Standing stone, Ulacha, Co. Kerry
Co. Kerry |
Stone Monuments
The Ordnance Survey missed it entirely.
That alone gives this modest stone a certain quiet distinction: a monument that slipped through one of the most systematic cartographic exercises ever carried out in Ireland, and that persists today under its Irish name, An Gallán, meaning simply the standing stone, as if no further explanation were needed.

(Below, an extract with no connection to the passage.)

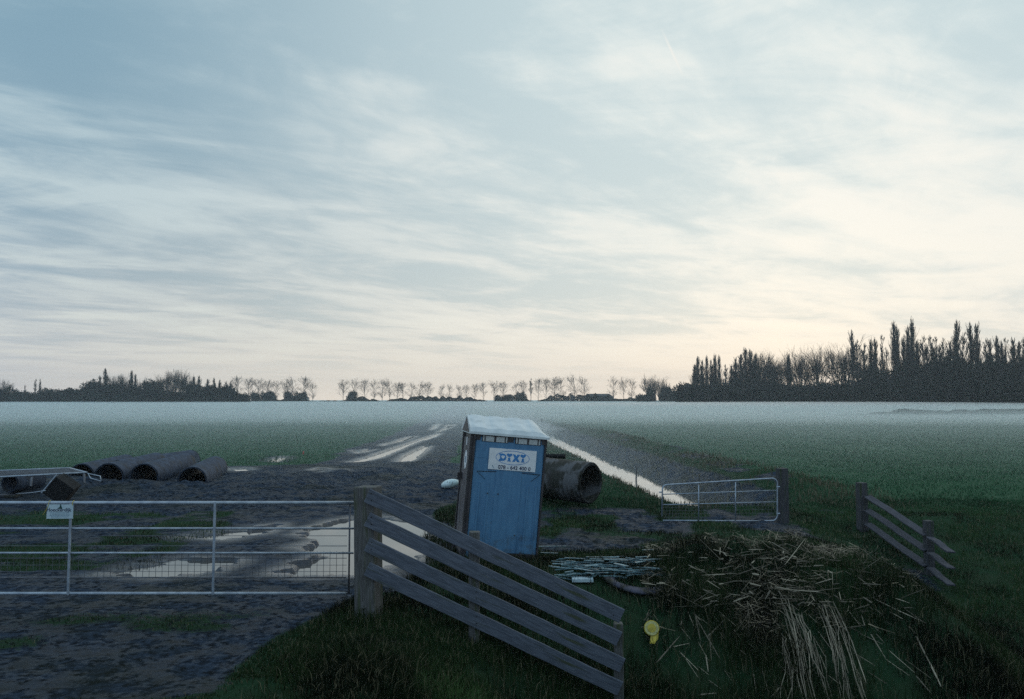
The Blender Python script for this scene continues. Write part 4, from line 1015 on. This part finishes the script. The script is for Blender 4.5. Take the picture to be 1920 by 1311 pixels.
for i in range(196):
    px = min(1700, max(1215, rs.gauss(1440, 115))); py = rs.uniform(1046, 1150) + abs(px - 1440) * .05
    if px < 1290: py = rs.uniform(1062, 1130)
    g = G(px, py); a = rs.uniform(0, 6.28) if rs.random() < .55 else rs.gauss(-.4, .5)
    ln = rs.uniform(.05, .26) if rs.random() < .88 else rs.uniform(.3, .65)
    stalk(g + Vector((0, -.05, rs.uniform(.05, .24))), (math.cos(a), math.sin(a) * .8, rs.gauss(0, .35)), ln, rs.uniform(.006, .017) * (1.8 if ln < .15 else 1), heap)
for i in range(58):   # stalks spilling down the bank
    px = rs.uniform(1260, 1720); py = rs.uniform(1150, 1290); g = G(px, py); a = rs.gauss(-1.15, .35)
    stalk(g + Vector((0, -.04, rs.uniform(.04, .10))), (math.cos(a) * .6, math.sin(a), -.30 + rs.gauss(0, .12)), rs.uniform(.12, .50), rs.uniform(.005, .013), heap)
# fine litter between the stalks
n = 16000; b = MB()
r2 = np.random.RandomState(5); V = np.empty((n, 4, 3)); C4 = np.empty((n, 4, 4), np.float32)
gl = []
pxs = np.clip(r2.normal(1440, 115, n), 1215, 1720); pys = r2.uniform(1042, 1165, n)
Y0 = []; 
for i in range(n):
    gx_, gy_ = pix_ground(pxs[i], pys[i], -.33); Y0.append((gx_, gy_))
Y0 = np.array(Y0); kk = ss(fbm(Y0[:, 0] * 1.9, Y0[:, 1] * 1.9, 131, 3), -.10, .16) > r2.uniform(0, 1, n); Y0 = Y0[kk]; n = len(Y0); V = V[:n]; C4 = C4[:n]; Z0 = height(Y0[:, 0], Y0[:, 1])
for i in range(n):
    p = np.array([Y0[i, 0], Y0[i, 1], Z0[i] + r2.uniform(.01, .20)]); a = r2.uniform(0, 6.28); l = r2.uniform(.03, .22); d = np.array([math.cos(a), math.sin(a), r2.normal() * .4]) * l / 2
    w0 = np.array([-math.sin(a), math.cos(a), .5]) * r2.uniform(.002, .005); V[i] = [p - d - w0, p - d + w0, p + d + w0 * .5, p + d - w0 * .5]
    k_ = r2.uniform(.05, .95) ** 2; C4[i] = (.44 * k_, .37 * k_, .25 * k_, 1)
me = fast_mesh('reed_litter', V.reshape(-1, 3).astype(np.float32), np.arange(n * 4, dtype=np.int32).reshape(-1, 4), 4)
at = me.color_attributes.new('Col', 'FLOAT_COLOR', 'POINT'); at.data.foreach_set('color', C4.ravel())
link('reed_litter', me, M['reed'], heap, kind='stuff')
# single long stalks that can be told apart
def pxstalk(pts, th, parent, off=.05):
    P3 = []
    for (a, b_) in pts: P3.append(G(a, b_) + Vector((0, -.05, off)))
    for a, b_ in zip(P3, P3[1:]): stalk((a + b_) / 2, b_ - a, (b_ - a).length * 1.02, th, parent)
for pts, th in (([(1312, 1127), (1385, 1129)], .016), ([(1384, 1128), (1432, 1102)], .018), ([(1385, 1091), (1418, 1125)], .012), ([(1570, 1131), (1632, 1126)], .018), ([(1634, 1118), (1636, 1128), (1680, 1150), (1728, 1172)], .017),
                ([(1636, 1117), (1655, 1132)], .012), ([(1326, 1198), (1356, 1168)], .02), ([(1232, 1246), (1270, 1202)], .02), ([(1288, 1152), (1300, 1180)], .014), ([(1304, 1165), (1345, 1236)], .02), ([(1302, 1160), (1312, 1210)], .014),
                ([(1322, 1236), (1326, 1264)], .016), ([(1400, 1134), (1403, 1200)], .034), ([(1578, 1184), (1618, 1178), (1612, 1158)], .016), ([(1224, 1129), (1252, 1119)], .014), ([(1265, 1121), (1288, 1123)], .014), ([(1411, 1270), (1416, 1305)], .014),
                ([(1428, 1265), (1440, 1308)], .014), ([(1312, 1308), (1340, 1305)], .018), ([(1446, 1310), (1462, 1292)], .024), ([(1292, 1098), (1300, 1115)], .014), ([(1715, 1200), (1740, 1250), (1760, 1292)], .024), ([(1630, 1195), (1656, 1238)], .016), ([(1716, 1275), (1742, 1305)], .018),
                ([(1262, 1218), (1290, 1212)], .012), ([(1274, 1178), (1278, 1168)], .024), ([(1390, 1060), (1394, 1078)], .022), ([(1404, 1063), (1412, 1070)], .02), ([(1550, 1082), (1552, 1094)], .03)):
    pxstalk(pts, th, heap)
for (lab, x0_, x1_, xa, xb_, n, y1_) in (('left bundle of long cut reeds hanging down the bank towards the ditch', 1464, 1500, 1500, 1556, 30, 1330), ('right bundle of long cut reeds hanging down the bank towards the ditch', 1532, 1566, 1572, 1632, 26, 1330), ('thin sparse bundle of reeds hanging down left of the larger bundles', 1448, 1458, 1462, 1492, 9, 1325)):
    bd = thing('reed_bundle', lab, 'reeds', (0, 0, 0), group='reed bundles hanging down the bank')
    for i in range(n):
        t0 = rs.random(); ya = rs.uniform(1140, 1175) if n > 10 else rs.uniform(1205, 1230); a = (x0_ + (x1_ - x0_) * t0 + (ya - 1150) * .2, ya)
        t1 = min(1, max(0, t0 + rs.gauss(0, .2))); c = (xa + (xb_ - xa) * t1, y1_ - (rs.uniform(0, 110) if rs.random() < .45 else 0))
        if c[1] < y1_: c = (a[0] + (c[0] - a[0]) * (c[1] - a[1]) / (y1_ - a[1]), c[1])
        m_ = ((a[0] + c[0]) / 2 + 6 + rs.gauss(0, 3), (a[1] + c[1]) / 2)
        Y_a, Y_m, Y_c = (G(*k_) for k_ in (a, m_, c)); up = Vector((0, -.08, .05 + rs.uniform(0, .12)))
        j_ = [Vector((rs.gauss(0, .018), rs.gauss(0, .02), rs.gauss(0, .015))) for _ in range(5)]
        nodes = [Y_a + j_[0], Y_a.lerp(Y_m, .5) + j_[1], Y_m + j_[2], Y_m.lerp(Y_c, .5) + j_[3], Y_c + j_[4]]
        if rs.random() < .3: nodes = nodes[rs.choice((1, 2)):]
        if rs.random() < .3: nodes = nodes[:-1]
        th_ = rs.uniform(.004, .013)
        for p, q_ in zip(nodes, nodes[1:]): stalk((p + q_) / 2 + up, q_ - p, (q_ - p).length * 1.04, th_, bd)

# ------------------------------------------------------------------ grass
rg_ = np.random.RandomState(7)
def blades(name, n, ylo, yhi, xf, dens, hfun, cfun, wscale, label=None, xr=None):
    u = rg_.uniform(0, 1, n * 3); y = ylo * (yhi / ylo) ** u
    half = .74 * y + 1.2
    x = rg_.uniform(-1, 1, n * 3) * half if xr is None else rg_.uniform(xr[0], xr[1], n * 3)
    keep = rg_.uniform(0, 1, n * 3) < dens(x, y); x = x[keep][:n]; y = y[keep][:n]; n = len(x)
    z = height(x, y); ok = (z > -1.97 - .9 * ss(x, 5.4, 7.8)); x, y, z = x[ok], y[ok], z[ok]; n = len(x)
    h = hfun(x, y) * rg_.uniform(.55, 1.2, n); w_ = wscale * np.maximum(1, y / 12) * rg_.uniform(.7, 1.3, n)
    a = rg_.uniform(0, 2 * np.pi, n); cx, cy = np.cos(a) * w_, np.sin(a) * w_
    l = rg_.uniform(0, 2 * np.pi, n); bend = h * rg_.uniform(.1, .8, n); bx, by = np.cos(l) * bend, np.sin(l) * bend
    V = np.empty((n, 5, 3), np.float32)
    V[:, 0] = np.column_stack([x - cx, y - cy, z - .02]); V[:, 1] = np.column_stack([x + cx, y + cy, z - .02])
    V[:, 2] = np.column_stack([x + cx * .7 + bx * .35, y + cy * .7 + by * .35, z + h * .6]); V[:, 3] = np.column_stack([x - cx * .7 + bx * .35, y - cy * .7 + by * .35, z + h * .6])
    V[:, 4] = np.column_stack([x + bx, y + by, z + h * (1 - .25 * bend / h)])
    k = (np.arange(n) * 5)[:, None]; q = k + np.array([[0, 1, 2, 3]]); t = k + np.array([[3, 2, 4]])
    me = bpy.data.meshes.new(name); me.vertices.add(n * 5); me.vertices.foreach_set('co', V.ravel())
    lv = np.concatenate([q.ravel(), t.ravel()]).astype(np.int32); me.loops.add(len(lv)); me.loops.foreach_set('vertex_index', lv)
    ls = np.concatenate([np.arange(n) * 4, n * 4 + np.arange(n) * 3]).astype(np.int32); me.polygons.add(2 * n); me.polygons.foreach_set('loop_start', ls)
    me.update(calc_edges=True)
    c = cfun(x, y, n); c = np.repeat(np.column_stack([c, np.ones(n)]), 5, 0).astype(np.float32)
    at = me.color_attributes.new('Col', 'FLOAT_COLOR', 'POINT'); at.data.foreach_set('color', c.ravel())
    o = link(name, me, M['blade'], kind='stuff'); o['label'] = label; o['category'] = 'grass'
def c_green(x, y, n):
    t = rg_.uniform(0, 1, n)[:, None]; p = ss(fbm(x * .9, y * .9, 61), -.12, .15)[:, None]
    g = np.array([.016, .042, .012]) * (1 - t) + np.array([.034, .058, .018]) * t
    fr_ = ss(y, 17, 24)[:, None]; g = g * (1 - fr_) + np.array([.034, .098, .046]) * (.8 + .4 * t) * fr_ / .9
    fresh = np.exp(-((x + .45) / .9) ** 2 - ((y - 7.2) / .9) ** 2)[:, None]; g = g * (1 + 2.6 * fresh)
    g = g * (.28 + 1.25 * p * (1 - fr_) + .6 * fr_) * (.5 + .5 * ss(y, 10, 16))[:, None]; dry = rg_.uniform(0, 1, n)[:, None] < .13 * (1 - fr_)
    return np.where(dry, np.array([.13, .115, .065]), g)
def c_dry(x, y, n):
    t = rg_.uniform(0, 1, n)[:, None]; return np.array([.055, .06, .03]) * (1 - t) + np.array([.17, .145, .095]) * t
def dens_near(x, y):
    m = mud_mask(x, y); d = (1 - ss(m, .25, .6)); clump = ss(fbm(x * 1.3, y * 1.3, 71), -.22, .1)
    return d * (.12 + .88 * clump) * np.where((x < -2.6) & (y < 20), .45, 1)
def h_near(x, y):
    h = .05 + .13 * (1 - ss(y, 12, 16)) * ss(fbm(x * .8, y * .8, 66), -.15, .2) + .03
    h = np.where((x < -2.2) & (y < 19), .035 + .02 * ss(y, 9, 14), h)
    h = h + .14 * np.exp(-(((x + 1.7) / .45) ** 2 + ((y - 9.4) / .5) ** 2))
    h = h + .10 * ss(x, -1.2, 1.5) * (1 - ss(y, 11, 13))
    return h
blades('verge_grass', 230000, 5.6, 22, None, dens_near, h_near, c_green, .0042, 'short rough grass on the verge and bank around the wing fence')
blades('field_grass', 90000, 19, 95, None, lambda x, y: (1 - ss(mud_mask(x, y), .2, .5)) * (.4 + .6 * ss(fbm(x * .5, y * .5, 72), -.2, .1)), lambda x, y: .085 + 0 * x, c_green, .0055, 'short green crop grass of the misty fields')
blades('dry_bank_grass', 46000, 20, 90, None, lambda x, y: (np.exp(-((x - xd(y) + 1.3) / .7) ** 2) * .8 + np.exp(-((x - xd(y) - 3.6) / 1.2) ** 2) + .55 * np.exp(-((x - xd(y) - 1.6) / .8) ** 2) + .5 * np.exp(-((x - xd(y) + .75) / .25) ** 2)) * ss(fbm(x * .6, y * .4, 73), -.15, .15), lambda x, y: .20 + 0 * x, c_dry, .0055, 'withered brown grass on the banks of the water ditch')
blades('tall_weeds', 1500, 5.8, 12.5, None, lambda x, y: np.exp(-((x - 1.35) / .5) ** 2 - ((y - 8.9) / .7) ** 2) + .06 * ss(x, .3, 2) + .5 * np.exp(-((x + 1.95) / .25) ** 2 - ((y - 9.3) / .3) ** 2), lambda x, y: .55 + 0 * x, lambda x, y, n: c_dry(x, y, n) * .55, .0022, 'tall thin weeds around the fence end and gate post')
# a trodden band of straw where the small gate's bank meets the field
blades('straw_litter', 5200, 14, 22, None, lambda x, y: np.exp(-((y - 17.9 + .35 * (x - 7)) / .28) ** 2) * ss(x, 5.9, 6.4) * (1 - ss(x, 8.0, 8.6)) + .5 * np.exp(-((y - 16.9 + .2 * (x - 7)) / .15) ** 2) * ss(x, 6.0, 6.4) * (1 - ss(x, 7.8, 8.4)), lambda x, y: .10 + 0 * x, lambda x, y, n: c_dry(x, y, n) * 1.5, .006, 'pale straw lying between the small gate post and the dark fence')
for i, (px, py) in enumerate([(1055, 939), (1072, 948), (1050, 955), (1100, 948)]):
    pass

The stone stands about 1.4 metres high and measures roughly 1.2 metres by 0.6 metres at its base, oriented NW-SE. It sits in rough pastureland on a south-west facing slope at the head of the valley through which a tributary of the Milltown river runs south-east towards Dingle Harbour. Standing stones of this kind are among the most enigmatic monuments in the Irish landscape; dating broadly to the Bronze Age in most cases, they were erected as single upright slabs whose original purpose, whether territorial marker, ceremonial focus, or something else entirely, is rarely recoverable. What the Dingle Peninsula archaeological survey of 1986, compiled by J. Cuppage for Oidhreacht Chorca Dhuibhne, recorded here is a stone that had quietly persisted in local memory and local speech long after it had ceased to appear on any official map. The peninsula is unusually dense with prehistoric remains, and even so, An Gallán at Ulacha had gone unregistered in the formal record until that survey brought it to wider attention.